Quality Hinges on Effective Micro-Decision Making

In UX Design, Quality Hinges on Effective Micro-Decision Making

By Dorothy Shamonsky, Ph.D.

You start a new design project. Quickly, you need to make some big decisions about the strategy, overall concept, information architecture and layout templates. And you have to follow up by making even more decisions.

What interaction patterns will you use? What elements should have animations? What are the best colors and fonts for this project? These major decisions provide the foundation for your mockups and a spec.

Since development has now begun, or is about to, you’re home free, right? Not so fast. As the designer, there are still a lot of smaller “micro” decisions you  need to make before this project is ready for release.

 

User experience (UX) projects are all about the details. Getting them right by making good micro decisions matters to the overall smoothness and transparency of the experience.

You’ve addressed the most significant parts of the design and are being pulled onto another project. Deadlines are looming. It’s human nature to ignore or give micro decisions only cursory attention. Even defer them to the developer, forcing him or her to make design decisions in order to complete the implementation.

This is not good — for you, your developer and your client.

Too often, design teams put a lot of effort into the initial design and mockups. But once this phase is complete, there is a drop-off of in terms of effort. That’s a problem since weak or discordant elements capture a user’s attention quicker than harmonious ones do.

So why do critical micro-decisions sometimes get swept under the rug?

Typically, it’s a lack of awareness that implementation involves the time-consuming process of resolving all those small unresolved details. You may hope that sticky details will somehow magically get resolved in acceptable fashion without your attention. I get the attitude. Budgets are limited and deadlines tight. An active dialog with stakeholders or developers will lead to inevitable conflicts.

But, this head-in-the-sand approach is an abdication of your responsibility.

Sure, deferring or ignoring micro decisions may seem quicker in the moment. But, ultimately these tactics usually extend project deadlines. And, many not-so-good micro decisions lead to many micro-failures, and that leads to an overall user experience that is mediocre at best. Making good micro-decisions can prevent more changes later in the project, lead to strong implementations, and prevent stakeholder unhappiness.

The lesson: if you want an outcome that matches the quality level of your design, you must establish a serious, vigilant micro-decision-making process.

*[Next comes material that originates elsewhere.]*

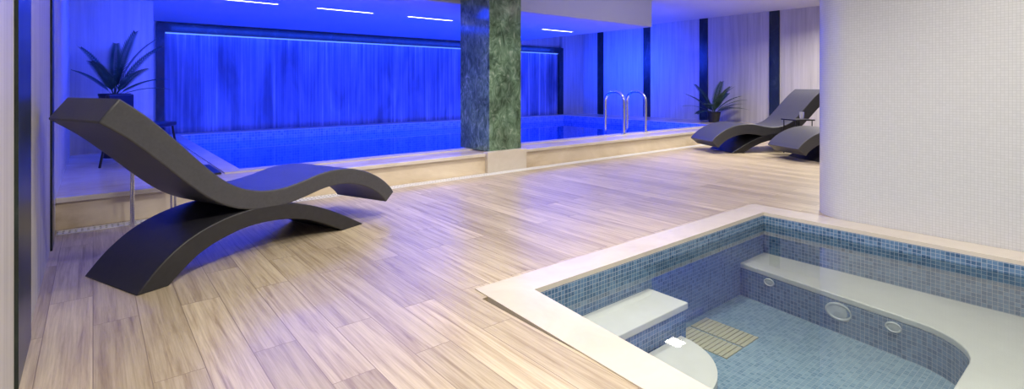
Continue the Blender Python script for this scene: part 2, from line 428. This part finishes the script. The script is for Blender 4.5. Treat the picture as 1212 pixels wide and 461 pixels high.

To do that you must recognize what good micro-decision-making is, in the context of a UX project. Here are three essentials:

  1. The appropriate person is making the decision; developers should not be left to make design decisions that designers neglect.
  2. The designer communicates effectively with all the players relevant to a specific decision. That means producing quick mockups so that those involved can visualize and understand the issue.
  3. All decisions are made within the context of the larger design. Mockups of new elements should always be reviewed in the context of the full screen/page design or even the entire app/site, and not as stand-alone.

Design processes are inevitably imperfect. Things get messy. But the benefits of being vigilant with design micro decisions can be the difference between a mediocre outcome and a stellar one.